F-35 test fleet has low readiness rate, may affect aircraft's testing phase

Aug. 12 (UPI) — F-35 fighter planes at California’s Edwards Air Force Base have a very low readiness rate, a non-governmental watchdog said.

The Project on Government Oversight’s Center for Defense Information reported last week that only 8.7 percent, of the 23 F-35s Joint Strike fighter planes in the Edwards AFB operational test fleet were “fully mission capable” in June 2019, when analysis of data from the Pentagon’s Joint Program Office was begun.

“The revelation that the F-35 program is struggling to overcome the last hurdle before it can legally move into full-rate production follows numerous recent reports, including by POGO as well as the Government Accountability Office, indicating the most expensive weapon system in history is far from ready to face current or future threats,” the POGO report said.

It noted that the planes’ Distributed Aperture System, which generates imagery of incoming threats on $400,000 pilots’ helmets, is a frequent source of failure. While the planes can still fly with certain non-functioning systems, the report said, “to fully test the program’s capabilities, all systems must function properly.”

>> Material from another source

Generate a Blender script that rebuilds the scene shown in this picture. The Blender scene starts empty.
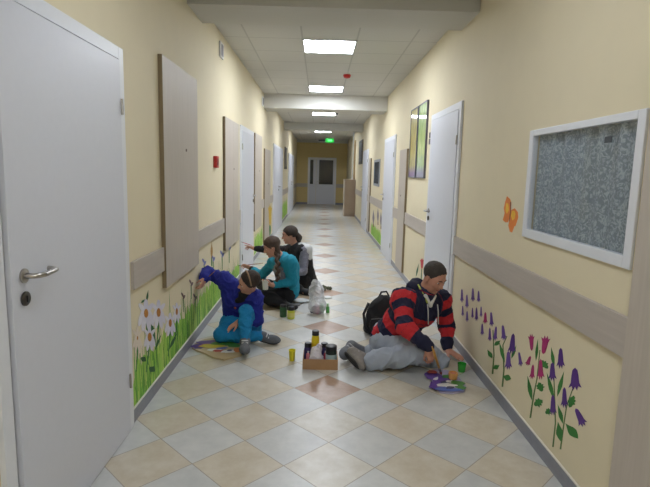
import bpy, math, random
import numpy as np
from mathutils import Vector, Matrix
random.seed(7); RNG = np.random.RandomState(5)
SC = bpy.context.scene; COL = SC.collection
# ------------------------------------------------------------------ camera model
F_PX, PITCH, ROLL, YAW, EYE = 502.477, 0.141225, 0.024929, 0.013507, 1.48968
XL, XR, HC = -1.0689, 1.2302, 2.9026
Y_END, Y_FRONT = 23.3, -2.6
def cam_axes():
    cy, sy, cp, sp, cr, sr = math.cos(YAW), math.sin(YAW), math.cos(PITCH), math.sin(PITCH), math.cos(ROLL), math.sin(ROLL)
    Fw = Vector((sy*cp, cy*cp, -sp)); R0 = Vector((cy, -sy, 0)); U0 = R0.cross(Fw)
    return cr*R0 + sr*U0, -sr*R0 + cr*U0, Fw
RI, UP, FW = cam_axes()
def ray(px, py): return RI*((px-325)/F_PX) - UP*((py-243.5)/F_PX) + FW
def at(px, py, Y):
    d = ray(px, py); return Vector((0, 0, EYE)) + d*(Y/d.y)
def onfloor(px, py, z=0):
    d = ray(px, py); return Vector((0, 0, EYE)) + d*((z-EYE)/d.z)
def onwall(side, px, py):
    d = ray(px, py); X = XL if side == 'L' else XR
    return Vector((0, 0, EYE)) + d*(X/d.x)
cam = bpy.data.cameras.new('camera'); cam.sensor_fit = 'HORIZONTAL'; cam.sensor_width = 36; cam.lens = 36*F_PX/650
cam.clip_start = .05
co = bpy.data.objects.new('camera', cam); COL.objects.link(co)
M = Matrix((RI, UP, -FW)).transposed().to_4x4(); M.translation = (0, 0, EYE); co.matrix_world = M
SC.camera = co
# ------------------------------------------------------------------ materials
def lin(c): return tuple(((v/255)/12.92 if v/255 <= .04045 else ((v/255+.055)/1.055)**2.4) for v in c)
def newmat(name):
    m = bpy.data.materials.new(name); m.use_nodes = True
    nt = m.node_tree; return m, nt, nt.nodes['Principled BSDF']
def N(nt, typ, **kw):
    n = nt.nodes.new(typ)
    for k, v in kw.items(): setattr(n, k, v)
    return n
def math_n(nt, op, a, b=None, c=None):
    n = N(nt, 'ShaderNodeMath', operation=op)
    for i, v in enumerate((a, b, c)):
        if v is None: continue
        if isinstance(v, (int, float)): n.inputs[i].default_value = v
        else: nt.links.new(v, n.inputs[i])
    return n.outputs[0]
def mixc(nt, fac, a, b):
    n = N(nt, 'ShaderNodeMix', data_type='RGBA')
    for s, v in ((0, fac), (6, a), (7, b)):
        if isinstance(v, (int, float)): n.inputs[s].default_value = v
        elif isinstance(v, tuple): n.inputs[s].default_value = (*v, 1)
        else: nt.links.new(v, n.inputs[s])
    return n.outputs[2]
MATS = {}
def mat(name, rgb, rough=.6, var=.12, scale=20, stretch=(1, 1, 1), metal=0, bump=0, spec=.5, coat=0, sheen=0, rgb2=None):
    if name in MATS: return MATS[name]
    m, nt, b = newmat(name); c = lin(rgb)
    tc = N(nt, 'ShaderNodeTexCoord'); mp = N(nt, 'ShaderNodeMapping'); mp.inputs['Scale'].default_value = stretch
    nt.links.new(tc.outputs['Object'], mp.inputs[0])
    no = N(nt, 'ShaderNodeTexNoise'); no.inputs['Scale'].default_value = scale; no.inputs['Detail'].default_value = 4
    nt.links.new(mp.outputs[0], no.inputs[0])
    c2 = lin(rgb2) if rgb2 else tuple(min(1, v*(1+var)) for v in c); c1 = c if rgb2 else tuple(v*(1-var) for v in c)
    nt.links.new(mixc(nt, no.outputs[0], c1, c2), b.inputs['Base Color'])
    b.inputs['Roughness'].default_value = rough; b.inputs['Metallic'].default_value = metal
    b.inputs['Specular IOR Level'].default_value = spec; b.inputs['Coat Weight'].default_value = coat
    b.inputs['Sheen Weight'].default_value = sheen
    if bump:
        bp = N(nt, 'ShaderNodeBump'); bp.inputs['Strength'].default_value = bump; bp.inputs['Distance'].default_value = .01
        nt.links.new(no.outputs[0], bp.inputs['Height']); nt.links.new(bp.outputs[0], b.inputs['Normal'])
    MATS[name] = m; return m
def emis(name, rgb, st):
    m, nt, b = newmat(name); b.inputs['Base Color'].default_value = (*lin(rgb), 1)
    b.inputs['Emission Color'].default_value = (*lin(rgb), 1); b.inputs['Emission Strength'].default_value = st
    return m
def floor_mat():
    m, nt, b = newmat('diagonal_floor_tiles')
    g = N(nt, 'ShaderNodeNewGeometry'); s = N(nt, 'ShaderNodeSeparateXYZ'); nt.links.new(g.outputs['Position'], s.inputs[0])
    h = .33*2**.5/2
    dx = math_n(nt, 'SUBTRACT', s.outputs[0], .0891); dy = math_n(nt, 'SUBTRACT', s.outputs[1], 3.3141)
    dx2 = math_n(nt, 'MULTIPLY_ADD', dy, -.00687, dx); dx2 = math_n(nt, 'ADD', dx, math_n(nt, 'MULTIPLY', dy, -.00687)); dy2 = math_n(nt, 'ADD', dy, math_n(nt, 'MULTIPLY', dx, .00687))
    a = math_n(nt, 'ADD', math_n(nt, 'DIVIDE', math_n(nt, 'ADD', dy2, dx2), 2*h), .5)
    c = math_n(nt, 'ADD', math_n(nt, 'DIVIDE', math_n(nt, 'SUBTRACT', dy2, dx2), 2*h), .5)
    i = math_n(nt, 'FLOOR', a); j = math_n(nt, 'FLOOR', c)
    row = math_n(nt, 'ADD', i, j); cl = math_n(nt, 'SUBTRACT', i, j)
    grey = math_n(nt, 'FLOORED_MODULO', row, 2)
    cen = math_n(nt, 'COMPARE', cl, 0, .1)
    brown = math_n(nt, 'MULTIPLY', cen, math_n(nt, 'COMPARE', math_n(nt, 'FLOORED_MODULO', row, 6), 0, .1))
    def edge(v):
        fr = math_n(nt, 'FRACT', v); return math_n(nt, 'MINIMUM', fr, math_n(nt, 'SUBTRACT', 1, fr))
    ed = math_n(nt, 'MINIMUM', edge(a), edge(c)); grout = math_n(nt, 'LESS_THAN', ed, .0075)
    cv = N(nt, 'ShaderNodeCombineXYZ'); nt.links.new(i, cv.inputs[0]); nt.links.new(j, cv.inputs[1])
    wn = N(nt, 'ShaderNodeTexWhiteNoise', noise_dimensions='3D'); nt.links.new(cv.outputs[0], wn.inputs[0])
    sh = N(nt, 'ShaderNodeVectorMath', operation='MULTIPLY_ADD'); nt.links.new(wn.outputs[1], sh.inputs[0]); sh.inputs[1].default_value = (9, 9, 9); nt.links.new(g.outputs['Position'], sh.inputs[2])
    no = N(nt, 'ShaderNodeTexNoise'); no.inputs['Scale'].default_value = 9; no.inputs['Detail'].default_value = 8; no.inputs['Roughness'].default_value = .65
    nt.links.new(sh.outputs[0], no.inputs[0])
    cr = N(nt, 'ShaderNodeMapRange'); nt.links.new(no.outputs[0], cr.inputs[0]); cr.inputs[1].default_value = .36; cr.inputs[2].default_value = .66
    f = cr.outputs[0]
    cream = mixc(nt, f, lin((203, 190, 166)), lin((217, 208, 190)))
    pale = mixc(nt, f, lin((204, 197, 182)), lin((220, 216, 206)))
    cream = mixc(nt, math_n(nt, 'MAXIMUM', cen, math_n(nt, 'MULTIPLY', wn.outputs[0], .35)), cream, pale)
    grc = mixc(nt, f, lin((197, 198, 196)), lin((211, 211, 208)))
    col = mixc(nt, grey, cream, grc)
    col = mixc(nt, brown, col, mixc(nt, f, lin((160, 124, 98)), lin((182, 150, 126))))
    br = math_n(nt, 'MULTIPLY_ADD', wn.outputs[0], .08, .86)
    vm = N(nt, 'ShaderNodeVectorMath', operation='SCALE'); nt.links.new(col, vm.inputs[0]); nt.links.new(br, vm.inputs['Scale'])
    col = mixc(nt, grout, vm.outputs[0], lin((163, 155, 143)))
    nt.links.new(col, b.inputs['Base Color'])
    nt.links.new(math_n(nt, 'MULTIPLY_ADD', grout, .4, math_n(nt, 'MULTIPLY_ADD', no.outputs[0], .10, .27)), b.inputs['Roughness'])
    bp = N(nt, 'ShaderNodeBump'); bp.inputs['Strength'].default_value = .25; bp.inputs['Distance'].default_value = .002
    nt.links.new(math_n(nt, 'SUBTRACT', 1, grout), bp.inputs['Height']); nt.links.new(bp.outputs[0], b.inputs['Normal'])
    return m
def ceil_mat():
    m, nt, b = newmat('ceiling_tiles')
    g = N(nt, 'ShaderNodeNewGeometry'); s = N(nt, 'ShaderNodeSeparateXYZ'); nt.links.new(g.outputs['Position'], s.inputs[0])
    def edge(v, o):
        fr = math_n(nt, 'FRACT', math_n(nt, 'ADD', math_n(nt, 'DIVIDE', math_n(nt, 'SUBTRACT', v, o), .585), 50))
        return math_n(nt, 'MINIMUM', fr, math_n(nt, 'SUBTRACT', 1, fr))
    line = math_n(nt, 'LESS_THAN', math_n(nt, 'MINIMUM', edge(s.outputs[0], -.22), edge(s.outputs[1], 5.66)), .015)
    no = N(nt, 'ShaderNodeTexNoise'); no.inputs['Scale'].default_value = 60; no.inputs['Detail'].default_value = 3
    nt.links.new(g.outputs['Position'], no.inputs[0])
    col = mixc(nt, no.outputs[0], lin((196, 195, 191)), lin((206, 205, 201)))
    nt.links.new(mixc(nt, line, col, lin((178, 177, 174))), b.inputs['Base Color'])
    b.inputs['Roughness'].default_value = .85
    return m
WHITE = mat('white_door_paint', (211, 214, 224), .38, .02, 30)
FRAME = mat('white_frame', (222, 225, 232), .4, .02, 30)
WALLM = mat('cream_wall_paint', (225, 214, 184), .7, .03, 6)
ENDM = mat('end_wall_paint', (214, 194, 138), .7, .03, 6)
BEAM = mat('beam_plaster', (200, 199, 193), .8, .02, 8)
WOOD = mat('pale_wood_laminate', (180, 170, 159), .5, .1, 10, (6, 6, .35), rgb2=(197, 188, 178))
WOODH = mat('pale_wood_rail', (174, 165, 157), .5, .1, 10, (6, .35, 6), rgb2=(194, 185, 177))
WEDGE = mat('shaded_panel_edge', (128, 112, 84), .6, .1)  # near board edge, its shadow put into the darker brown
BASEM = mat('grey_baseboard_tile', (126, 128, 139), .4, .08, 30, rgb2=(142, 144, 153))
CAULK = mat('white_bead', (225, 222, 212), .5, .03)
STEEL = mat('brushed_steel', (176, 172, 168), .28, .06, 60, metal=1)
DARKST = mat('dark_steel', (96, 92, 90), .35, .06, 60, metal=1)
DGLASS = mat('dark_glass_pane', (34, 40, 46), .12, .25, 3, spec=.6)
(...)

An April report by the government’s General Accounting Office reached similar, disparaging conclusion. It cited spare parts shortages and limited repair capabilities, making F-35 planes throughout the U.S. military “unable to fly nearly 30 percent of the May-November 2018 time period. Also, the Department of Defense had a repair backlog of about 4,300 F-35 parts.”

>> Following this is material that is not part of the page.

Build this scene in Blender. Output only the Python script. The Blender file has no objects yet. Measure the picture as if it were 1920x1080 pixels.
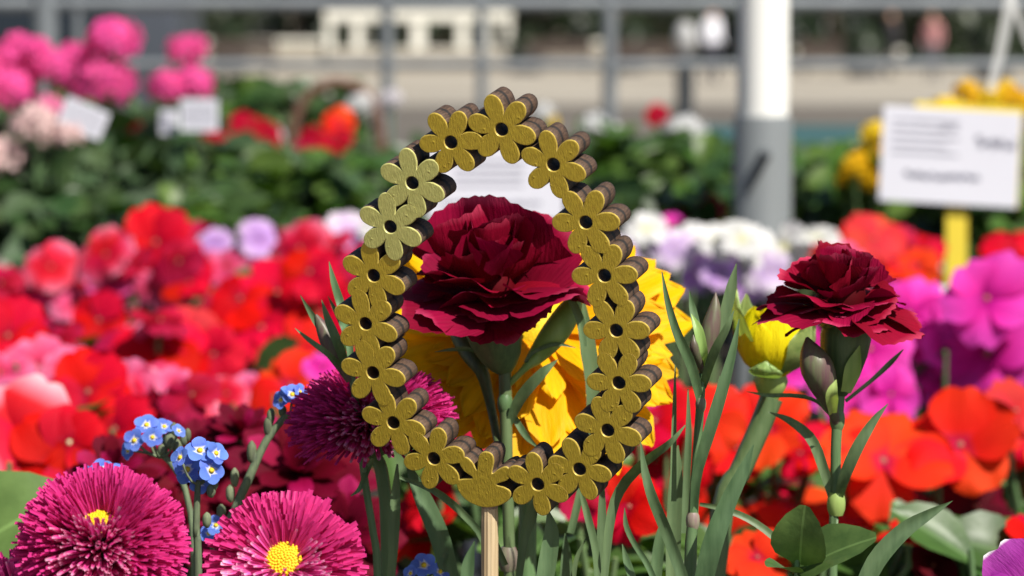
import bpy, math, random
import numpy as np
from mathutils import Vector, Matrix
random.seed(7)
RND = random.Random(11)
D2R = math.radians

# ---------------------------------------------------------------- camera, world, sun, exposure
scene = bpy.context.scene
COL = scene.collection
CAM_H = 1.25
PITCH = 4.3
cam_data = bpy.data.cameras.new('camera')
cam = bpy.data.objects.new('camera', cam_data)
COL.objects.link(cam)
cam.location = (0, 0, CAM_H)
cam.rotation_euler = (D2R(90 - PITCH), 0, 0)
cam_data.lens = 120.0
cam_data.sensor_width = 36.0
cam_data.clip_start = 0.05
cam_data.clip_end = 3000
cam_data.dof.use_dof = True
cam_data.dof.focus_distance = 1.005
cam_data.dof.aperture_fstop = 19.0
scene.camera = cam

SUN_DIR = Vector((0.40, -0.50, 0.77)).normalized()          # from the place towards the sun
world = bpy.data.worlds.new('World')
scene.world = world
world.use_nodes = True
wn = world.node_tree
wn.nodes.clear()
sky = wn.nodes.new('ShaderNodeTexSky')
sky.sky_type = 'NISHITA'
sky.sun_disc = False
sky.sun_elevation = math.asin(SUN_DIR.z)
sky.sun_rotation = math.atan2(SUN_DIR.x, SUN_DIR.y)
bg = wn.nodes.new('ShaderNodeBackground')
bg.inputs['Strength'].default_value = 0.052
wo = wn.nodes.new('ShaderNodeOutputWorld')
wn.links.new(sky.outputs[0], bg.inputs[0])
wn.links.new(bg.outputs[0], wo.inputs[0])
sun_data = bpy.data.lights.new('sun', 'SUN')
sun_data.energy = 5.0
sun_data.angle = D2R(0.5)
sun_data.color = (1.0, 0.95, 0.87)
sun = bpy.data.objects.new('sun', sun_data)
COL.objects.link(sun)
sun.rotation_euler = SUN_DIR.to_track_quat('Z', 'Y').to_euler()
vs = scene.view_settings
vs.view_transform = 'Standard'
vs.look = 'None'
vs.exposure = 0.60
vs.gamma = 1.0
vs.use_curve_mapping = False
scene.cycles.use_denoising = True
scene.cycles.max_bounces = 8
scene.cycles.transparent_max_bounces = 8

# ---------------------------------------------------------------- geometry of the place, seen from the camera
CAM = Vector((0, 0, CAM_H))
RT = Vector((1, 0, 0))
FW = Vector((0, math.cos(D2R(PITCH)), -math.sin(D2R(PITCH))))
UP = Vector((0, math.sin(D2R(PITCH)), math.cos(D2R(PITCH))))
K = 0.30 / 1920.0
WZ = Vector((0, 0, 1))
def P(x, y, Z):
    """the point of the place at depth Z that the photograph shows at (x, y)"""
    return CAM + FW * Z + RT * ((x - 960) * K * Z) + UP * ((540 - y) * K * Z)
def ray(x, y):
    return FW + RT * ((x - 960) * K) + UP * ((540 - y) * K)
SOIL = 0.935

# ---------------------------------------------------------------- materials
def new_mat(name):
    m = bpy.data.materials.new(name)
    m.use_nodes = True
    nt = m.node_tree
    nt.nodes.clear()
    out = nt.nodes.new('ShaderNodeOutputMaterial')
    return m, nt, out
def node(nt, t, **kw):
    n = nt.nodes.new(t)
    for k, v in kw.items():
        setattr(n, k, v)
    return n
def ramp(nt, stops, fac):
    r = nt.nodes.new('ShaderNodeValToRGB')
    el = r.color_ramp.elements
    while len(el) > 1:
        el.remove(el[-1])
    el[0].position = stops[0][0]
    el[0].color = (*stops[0][1], 1)
    for p, c in stops[1:]:
        e = el.new(p)
        e.color = (*c, 1)
    nt.links.new(fac, r.inputs['Fac'])
    return r.outputs['Color']
def noise(nt, coord, scale, detail=3.0, rough=0.55):
    n = nt.nodes.new('ShaderNodeTexNoise')
    n.inputs['Scale'].default_value = scale
    n.inputs['Detail'].default_value = detail
    n.inputs['Roughness'].default_value = rough
    if coord is not None:
        nt.links.new(coord, n.inputs['Vector'])
    return n.outputs['Fac']
def mathn(nt, op, a, b=None, c=None):
    n = nt.nodes.new('ShaderNodeMath')
    n.operation = op
    for i, v in enumerate((a, b, c)):
        if v is None:
            continue
        if isinstance(v, (int, float)):
            n.inputs[i].default_value = v
        else:
            nt.links.new(v, n.inputs[i])
    return n.outputs[0]
def mixcol(nt, fac, a, b, mode='MIX'):
    n = nt.nodes.new('ShaderNodeMix')
    n.data_type = 'RGBA'
    n.blend_type = mode
    for i, v in ((0, fac), (6, a), (7, b)):
        if isinstance(v, (int, float)):
            n.inputs[i].default_value = v
        elif isinstance(v, tuple):
            n.inputs[i].default_value = (*v, 1)
        else:
            nt.links.new(v, n.inputs[i])
    return n.outputs[2]
def bump(nt, height, strength, dist):
    b = nt.nodes.new('ShaderNodeBump')
    b.inputs['Strength'].default_value = strength
    b.inputs['Distance'].default_value = dist
    nt.links.new(height, b.inputs['Height'])
    return b.outputs['Normal']
def vary(nt, col, sat=0.08, val=0.35, hue=0.006):
    """each object a little different in tone, as petals and leaves are"""
    oi = nt.nodes.new('ShaderNodeObjectInfo')
    h = nt.nodes.new('ShaderNodeHueSaturation')
    nt.links.new(col, h.inputs['Color'])
    nt.links.new(mathn(nt, 'MULTIPLY_ADD', oi.outputs['Random'], val, 1 - val / 2), h.inputs['Value'])
    r2 = mathn(nt, 'FRACT', mathn(nt, 'MULTIPLY', oi.outputs['Random'], 17.3))
    nt.links.new(mathn(nt, 'MULTIPLY_ADD', r2, hue * 2, 0.5 - hue), h.inputs['Hue'])
    return h.outputs['Color']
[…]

It referred to the readiness rate as “abysmal,” and added that readiness figures for all the flight programs of the U.S. Air Force are declining. All 5,400 planes in the Air Force fleet had a “mission capable” rate, indicating they could complete at least one of their assigned tasks, of 77.9 percent.

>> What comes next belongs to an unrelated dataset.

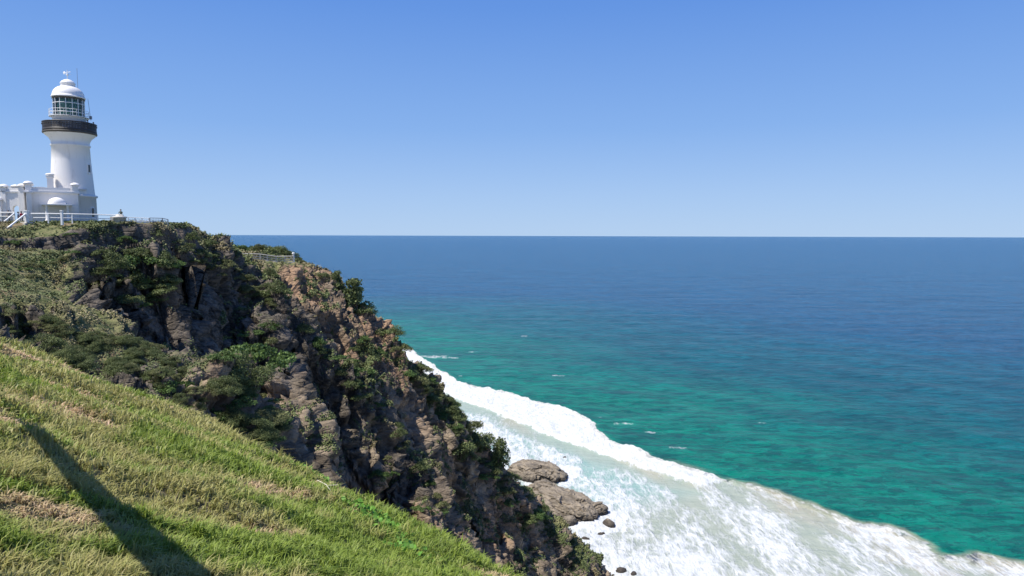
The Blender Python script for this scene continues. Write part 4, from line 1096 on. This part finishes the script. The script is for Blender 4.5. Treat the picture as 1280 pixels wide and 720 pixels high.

That figure slid to 69.97 percent by 2018, and then-Secretary of Defense James Mattis demanded a capability rate of 80 percent. The goal has not been achieved, and current Defense Secretary Mark Esper said in July that the fleet of F-35s of the Army, Navy and Marines “is not expected” to meet Mattis’s goal of readiness.

In May, a subcommittee U.S. House Appropriations Committee approved only half the funding for the Pentagon’s spare parts purchases for F-35 planes, citing the GAO report.